*PROMPT*: Give all the lines below again, exactly, with no pictures.

※

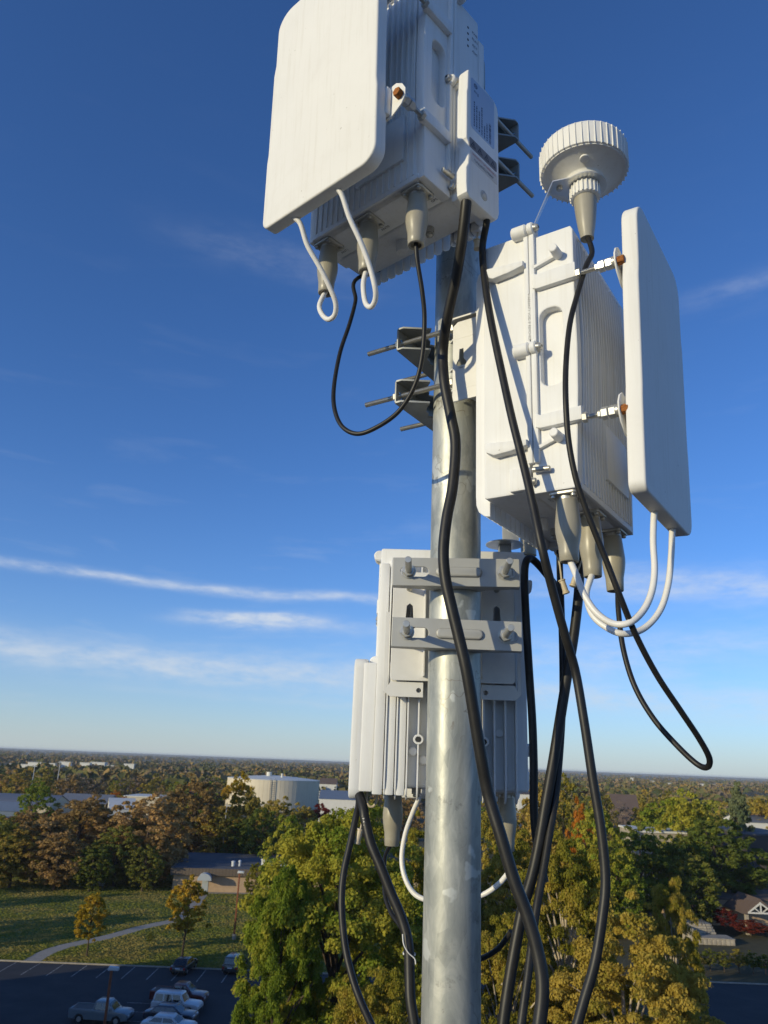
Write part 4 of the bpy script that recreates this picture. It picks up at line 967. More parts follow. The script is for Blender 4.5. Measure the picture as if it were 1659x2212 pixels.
# ------------------------------------------------------------------ woods towards the horizon
TANK_Y = 395.0
rr = random.Random(11)
kinds = ['green', 'dkgreen', 'olive', 'olive', 'gold', 'brown', 'grey', 'olive', 'dkgreen', 'brown']
words = {'green': 'green', 'dkgreen': 'dark green', 'olive': 'olive', 'gold': 'golden', 'brown': 'russet', 'grey': 'bare grey-brown', 'orange': 'orange', 'red': 'red', 'yellow': 'yellow'}
cnt = 0
slots = []; used_labels = set()
for Y in (232, 265, 308, 360, 425):
    step = max(15, 78 * 170 / Y); x = -60 - rr.random() * step
    while x < 1720:
        slots.append((x + rr.uniform(-.3, .3) * step, Y * rr.uniform(.95, 1.05))); x += step * rr.uniform(.75, 1.15)
for (px, Y) in slots:
    h = rr.uniform(9, 15) * (0.9 if Y < 300 else 1.0); kind = rr.choice(kinds)
    d = ray(px, 1647); X = d.x / d.y * Y
    tp = Vector((X, Y, h)) - EYE; py = 1106 - 1660 * tp.dot(_U) / tp.dot(_F); pxx = 829.5 + 1660 * tp.dot(_R) / tp.dot(_F)
    if 485 < pxx < 702 and Y < TANK_Y + 25: continue                # the tank stands clear
    if pxx < 225 and Y < 330 and Y > 215: h *= .55                  # low in front of the warehouse
    if 225 <= pxx < 335 and Y < 300: continue
    if 690 <= pxx < 790 and Y < 400: h *= .45
    if 150 < pxx < 400 and rr.random() < .55: kind = rr.choice(['grey', 'grey', 'brown'])
    if pxx > 1250 and rr.random() < .3: kind = rr.choice(['gold', 'green', 'olive'])
    if rr.random() < .04: kind = rr.choice(['red', 'orange'])
    if 600 < pxx < 905 and py > 1748: continue                       # nothing of it would show behind the maple
    if 905 < pxx < 1050: continue
    zone = next(w for lim, w in ((60, 'at the left edge'), (120, 'above the cream warehouse'), (230, 'above the second warehouse'), (300, 'above the white-roofed warehouse'), (400, 'above the broad russet trees'), (500, 'left of the storage tank'), (600, 'behind the left half of the tank'), (700, 'behind the right half of the tank'), (905, 'right of the storage tank'), (1150, 'right of the pole'), (1240, 'between the slanting cables'), (1330, 'around the hanging cable'), (1420, 'under the pointed cable loop'), (1500, 'right of the pointed cable loop'), (1580, 'left of the conifer'), (9999, 'at the right edge')) if pxx < lim)
    row = ['nearest', 'second', 'middle', 'fourth', 'farthest'][min(range(5), key=lambda i: abs(Y - (232, 265, 308, 360, 425)[i]))]
    size = 'tall ' if h > 13 else ('low ' if h < 10.6 else '')
    dist = row
    words_l = f'{size}{words[kind]} tree, {row} woods row {zone}'
    while words_l in used_labels: words_l += ', farther right' if not words_l.endswith('right') else ' still'
    used_labels.add(words_l)
    plant_tree(kind, 'mid' if Y < 290 else 'far', 1 + cnt % 3, (X, Y), h, h * rr.uniform(.36, .5), words_l, 'trees in the woods ' + zone, rr.uniform(0, 6.28)); cnt += 1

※

*RESULT OF THE TASK*:
Write part 4 of the bpy script that recreates this picture. It picks up at line 967. More parts follow. The script is for Blender 4.5. Measure the picture as if it were 1659x2212 pixels.
# ------------------------------------------------------------------ woods towards the horizon
TANK_Y = 395.0
rr = random.Random(11)
kinds = ['green', 'dkgreen', 'olive', 'olive', 'gold', 'brown', 'grey', 'olive', 'dkgreen', 'brown']
words = {'green': 'green', 'dkgreen': 'dark green', 'olive': 'olive', 'gold': 'golden', 'brown': 'russet', 'grey': 'bare grey-brown', 'orange': 'orange', 'red': 'red', 'yellow': 'yellow'}
cnt = 0
slots = []; used_labels = set()
for Y in (232, 265, 308, 360, 425):
    step = max(15, 78 * 170 / Y); x = -60 - rr.random() * step
    while x < 1720:
        slots.append((x + rr.uniform(-.3, .3) * step, Y * rr.uniform(.95, 1.05))); x += step * rr.uniform(.75, 1.15)
for (px, Y) in slots:
    h = rr.uniform(9, 15) * (0.9 if Y < 300 else 1.0); kind = rr.choice(kinds)
    d = ray(px, 1647); X = d.x / d.y * Y
    tp = Vector((X, Y, h)) - EYE; py = 1106 - 1660 * tp.dot(_U) / tp.dot(_F); pxx = 829.5 + 1660 * tp.dot(_R) / tp.dot(_F)
    if 485 < pxx < 702 and Y < TANK_Y + 25: continue                # the tank stands clear
    if pxx < 225 and Y < 330 and Y > 215: h *= .55                  # low in front of the warehouse
    if 225 <= pxx < 335 and Y < 300: continue
    if 690 <= pxx < 790 and Y < 400: h *= .45
    if 150 < pxx < 400 and rr.random() < .55: kind = rr.choice(['grey', 'grey', 'brown'])
    if pxx > 1250 and rr.random() < .3: kind = rr.choice(['gold', 'green', 'olive'])
    if rr.random() < .04: kind = rr.choice(['red', 'orange'])
    if 600 < pxx < 905 and py > 1748: continue                       # nothing of it would show behind the maple
    if 905 < pxx < 1050: continue
    zone = next(w for lim, w in ((60, 'at the left edge'), (120, 'above the cream warehouse'), (230, 'above the second warehouse'), (300, 'above the white-roofed warehouse'), (400, 'above the broad russet trees'), (500, 'left of the storage tank'), (600, 'behind the left half of the tank'), (700, 'behind the right half of the tank'), (905, 'right of the storage tank'), (1150, 'right of the pole'), (1240, 'between the slanting cables'), (1330, 'around the hanging cable'), (1420, 'under the pointed cable loop'), (1500, 'right of the pointed cable loop'), (1580, 'left of the conifer'), (9999, 'at the right edge')) if pxx < lim)
    row = ['nearest', 'second', 'middle', 'fourth', 'farthest'][min(range(5), key=lambda i: abs(Y - (232, 265, 308, 360, 425)[i]))]
    size = 'tall ' if h > 13 else ('low ' if h < 10.6 else '')
    dist = row
    words_l = f'{size}{words[kind]} tree, {row} woods row {zone}'
    while words_l in used_labels: words_l += ', farther right' if not words_l.endswith('right') else ' still'
    used_labels.add(words_l)
    plant_tree(kind, 'mid' if Y < 290 else 'far', 1 + cnt % 3, (X, Y), h, h * rr.uniform(.36, .5), words_l, 'trees in the woods ' + zone, rr.uniform(0, 6.28)); cnt += 1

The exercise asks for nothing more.